Extract the listing below in full, unchanged.

-- START --

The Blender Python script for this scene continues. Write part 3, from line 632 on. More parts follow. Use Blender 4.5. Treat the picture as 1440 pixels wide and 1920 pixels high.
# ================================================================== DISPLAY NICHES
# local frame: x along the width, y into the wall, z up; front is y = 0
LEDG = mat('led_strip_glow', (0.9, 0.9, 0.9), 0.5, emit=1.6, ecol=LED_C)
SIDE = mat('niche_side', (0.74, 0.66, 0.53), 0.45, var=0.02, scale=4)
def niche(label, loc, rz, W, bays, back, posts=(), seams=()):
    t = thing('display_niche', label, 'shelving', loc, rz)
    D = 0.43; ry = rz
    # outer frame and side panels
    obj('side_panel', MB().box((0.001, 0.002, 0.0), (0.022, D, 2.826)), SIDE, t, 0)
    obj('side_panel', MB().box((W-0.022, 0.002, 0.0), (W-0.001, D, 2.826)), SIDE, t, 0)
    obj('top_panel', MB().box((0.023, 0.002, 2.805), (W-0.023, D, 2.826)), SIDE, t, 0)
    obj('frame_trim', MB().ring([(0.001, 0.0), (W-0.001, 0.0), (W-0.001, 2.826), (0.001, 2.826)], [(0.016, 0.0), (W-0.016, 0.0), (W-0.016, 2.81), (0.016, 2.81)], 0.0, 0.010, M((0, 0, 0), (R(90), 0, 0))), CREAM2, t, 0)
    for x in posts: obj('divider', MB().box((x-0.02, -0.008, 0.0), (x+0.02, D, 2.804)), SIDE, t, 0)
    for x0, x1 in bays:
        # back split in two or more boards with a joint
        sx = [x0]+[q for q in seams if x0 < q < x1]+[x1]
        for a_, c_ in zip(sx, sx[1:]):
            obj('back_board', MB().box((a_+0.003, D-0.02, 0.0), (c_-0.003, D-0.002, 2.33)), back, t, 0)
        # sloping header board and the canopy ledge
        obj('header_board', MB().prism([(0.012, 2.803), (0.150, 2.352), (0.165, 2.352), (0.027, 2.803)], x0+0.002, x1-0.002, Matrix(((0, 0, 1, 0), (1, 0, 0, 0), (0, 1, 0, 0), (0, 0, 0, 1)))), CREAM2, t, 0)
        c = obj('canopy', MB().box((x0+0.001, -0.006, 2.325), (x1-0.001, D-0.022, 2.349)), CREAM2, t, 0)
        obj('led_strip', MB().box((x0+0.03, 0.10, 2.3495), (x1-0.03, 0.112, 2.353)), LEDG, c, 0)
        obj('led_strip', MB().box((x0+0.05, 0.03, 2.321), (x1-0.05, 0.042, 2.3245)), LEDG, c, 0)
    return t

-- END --

◆ WRITTEN ANSWER:
The Blender Python script for this scene continues. Write part 3, from line 632 on. More parts follow. Use Blender 4.5. Treat the picture as 1440 pixels wide and 1920 pixels high.
# ================================================================== DISPLAY NICHES
# local frame: x along the width, y into the wall, z up; front is y = 0
LEDG = mat('led_strip_glow', (0.9, 0.9, 0.9), 0.5, emit=1.6, ecol=LED_C)
SIDE = mat('niche_side', (0.74, 0.66, 0.53), 0.45, var=0.02, scale=4)
def niche(label, loc, rz, W, bays, back, posts=(), seams=()):
    t = thing('display_niche', label, 'shelving', loc, rz)
    D = 0.43; ry = rz
    # outer frame and side panels
    obj('side_panel', MB().box((0.001, 0.002, 0.0), (0.022, D, 2.826)), SIDE, t, 0)
    obj('side_panel', MB().box((W-0.022, 0.002, 0.0), (W-0.001, D, 2.826)), SIDE, t, 0)
    obj('top_panel', MB().box((0.023, 0.002, 2.805), (W-0.023, D, 2.826)), SIDE, t, 0)
    obj('frame_trim', MB().ring([(0.001, 0.0), (W-0.001, 0.0), (W-0.001, 2.826), (0.001, 2.826)], [(0.016, 0.0), (W-0.016, 0.0), (W-0.016, 2.81), (0.016, 2.81)], 0.0, 0.010, M((0, 0, 0), (R(90), 0, 0))), CREAM2, t, 0)
    for x in posts: obj('divider', MB().box((x-0.02, -0.008, 0.0), (x+0.02, D, 2.804)), SIDE, t, 0)
    for x0, x1 in bays:
        # back split in two or more boards with a joint
        sx = [x0]+[q for q in seams if x0 < q < x1]+[x1]
        for a_, c_ in zip(sx, sx[1:]):
            obj('back_board', MB().box((a_+0.003, D-0.02, 0.0), (c_-0.003, D-0.002, 2.33)), back, t, 0)
        # sloping header board and the canopy ledge
        obj('header_board', MB().prism([(0.012, 2.803), (0.150, 2.352), (0.165, 2.352), (0.027, 2.803)], x0+0.002, x1-0.002, Matrix(((0, 0, 1, 0), (1, 0, 0, 0), (0, 1, 0, 0), (0, 0, 0, 1)))), CREAM2, t, 0)
        c = obj('canopy', MB().box((x0+0.001, -0.006, 2.325), (x1-0.001, D-0.022, 2.349)), CREAM2, t, 0)
        obj('led_strip', MB().box((x0+0.03, 0.10, 2.3495), (x1-0.03, 0.112, 2.353)), LEDG, c, 0)
        obj('led_strip', MB().box((x0+0.05, 0.03, 2.321), (x1-0.05, 0.042, 2.3245)), LEDG, c, 0)
    return t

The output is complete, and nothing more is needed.